[START SUPPLIED MATERIAL]
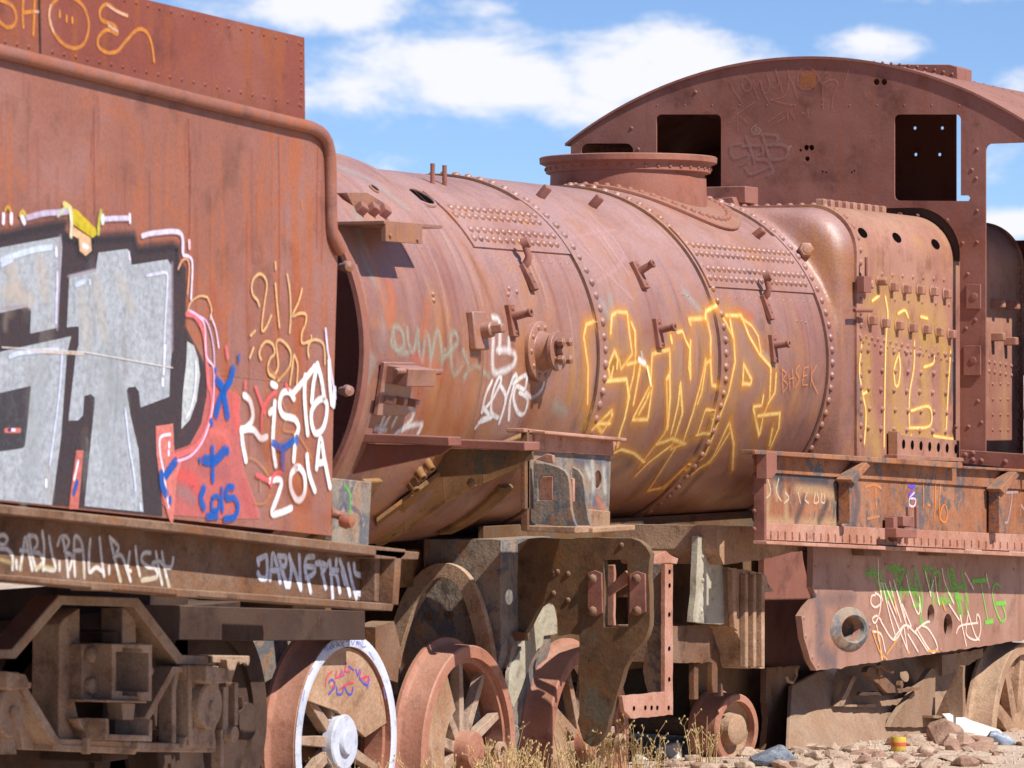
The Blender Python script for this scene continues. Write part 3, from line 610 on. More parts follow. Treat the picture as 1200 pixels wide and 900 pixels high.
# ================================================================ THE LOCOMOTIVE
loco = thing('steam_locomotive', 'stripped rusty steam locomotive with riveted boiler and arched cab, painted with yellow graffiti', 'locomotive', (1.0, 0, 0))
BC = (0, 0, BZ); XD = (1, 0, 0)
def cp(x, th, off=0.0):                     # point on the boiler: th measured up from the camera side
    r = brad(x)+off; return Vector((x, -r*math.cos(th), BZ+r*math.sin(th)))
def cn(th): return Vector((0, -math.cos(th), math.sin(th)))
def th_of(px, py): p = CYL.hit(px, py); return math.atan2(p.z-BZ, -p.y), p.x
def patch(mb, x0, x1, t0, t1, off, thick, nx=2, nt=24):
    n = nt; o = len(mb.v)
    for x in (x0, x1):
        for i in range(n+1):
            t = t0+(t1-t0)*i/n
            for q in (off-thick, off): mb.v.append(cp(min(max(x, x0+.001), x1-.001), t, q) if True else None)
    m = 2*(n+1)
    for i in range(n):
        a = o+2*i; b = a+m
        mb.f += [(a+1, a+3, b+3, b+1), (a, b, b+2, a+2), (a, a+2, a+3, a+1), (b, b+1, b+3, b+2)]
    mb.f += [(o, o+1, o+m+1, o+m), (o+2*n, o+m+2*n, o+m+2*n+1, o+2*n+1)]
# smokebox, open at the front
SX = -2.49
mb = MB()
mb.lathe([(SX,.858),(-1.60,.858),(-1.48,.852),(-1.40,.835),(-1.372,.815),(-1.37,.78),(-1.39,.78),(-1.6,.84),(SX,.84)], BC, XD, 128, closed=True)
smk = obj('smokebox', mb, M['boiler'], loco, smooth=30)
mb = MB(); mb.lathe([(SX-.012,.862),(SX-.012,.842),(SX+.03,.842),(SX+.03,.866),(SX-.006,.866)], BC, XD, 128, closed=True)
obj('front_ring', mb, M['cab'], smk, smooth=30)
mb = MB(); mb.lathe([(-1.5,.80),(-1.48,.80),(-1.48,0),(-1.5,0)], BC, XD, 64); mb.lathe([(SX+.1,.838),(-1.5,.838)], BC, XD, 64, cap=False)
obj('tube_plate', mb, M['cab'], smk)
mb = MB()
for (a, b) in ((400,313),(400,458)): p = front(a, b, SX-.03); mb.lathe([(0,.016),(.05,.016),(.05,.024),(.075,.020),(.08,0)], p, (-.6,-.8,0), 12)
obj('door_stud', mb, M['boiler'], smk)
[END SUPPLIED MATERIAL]
Quote the data above in full and without alteration; skip the pictures.

The Blender Python script for this scene continues. Write part 3, from line 610 on. More parts follow. Treat the picture as 1200 pixels wide and 900 pixels high.
# ================================================================ THE LOCOMOTIVE
loco = thing('steam_locomotive', 'stripped rusty steam locomotive with riveted boiler and arched cab, painted with yellow graffiti', 'locomotive', (1.0, 0, 0))
BC = (0, 0, BZ); XD = (1, 0, 0)
def cp(x, th, off=0.0):                     # point on the boiler: th measured up from the camera side
    r = brad(x)+off; return Vector((x, -r*math.cos(th), BZ+r*math.sin(th)))
def cn(th): return Vector((0, -math.cos(th), math.sin(th)))
def th_of(px, py): p = CYL.hit(px, py); return math.atan2(p.z-BZ, -p.y), p.x
def patch(mb, x0, x1, t0, t1, off, thick, nx=2, nt=24):
    n = nt; o = len(mb.v)
    for x in (x0, x1):
        for i in range(n+1):
            t = t0+(t1-t0)*i/n
            for q in (off-thick, off): mb.v.append(cp(min(max(x, x0+.001), x1-.001), t, q) if True else None)
    m = 2*(n+1)
    for i in range(n):
        a = o+2*i; b = a+m
        mb.f += [(a+1, a+3, b+3, b+1), (a, b, b+2, a+2), (a, a+2, a+3, a+1), (b, b+1, b+3, b+2)]
    mb.f += [(o, o+1, o+m+1, o+m), (o+2*n, o+m+2*n, o+m+2*n+1, o+2*n+1)]
# smokebox, open at the front
SX = -2.49
mb = MB()
mb.lathe([(SX,.858),(-1.60,.858),(-1.48,.852),(-1.40,.835),(-1.372,.815),(-1.37,.78),(-1.39,.78),(-1.6,.84),(SX,.84)], BC, XD, 128, closed=True)
smk = obj('smokebox', mb, M['boiler'], loco, smooth=30)
mb = MB(); mb.lathe([(SX-.012,.862),(SX-.012,.842),(SX+.03,.842),(SX+.03,.866),(SX-.006,.866)], BC, XD, 128, closed=True)
obj('front_ring', mb, M['cab'], smk, smooth=30)
mb = MB(); mb.lathe([(-1.5,.80),(-1.48,.80),(-1.48,0),(-1.5,0)], BC, XD, 64); mb.lathe([(SX+.1,.838),(-1.5,.838)], BC, XD, 64, cap=False)
obj('tube_plate', mb, M['cab'], smk)
mb = MB()
for (a, b) in ((400,313),(400,458)): p = front(a, b, SX-.03); mb.lathe([(0,.016),(.05,.016),(.05,.024),(.075,.020),(.08,0)], p, (-.6,-.8,0), 12)
obj('door_stud', mb, M['boiler'], smk)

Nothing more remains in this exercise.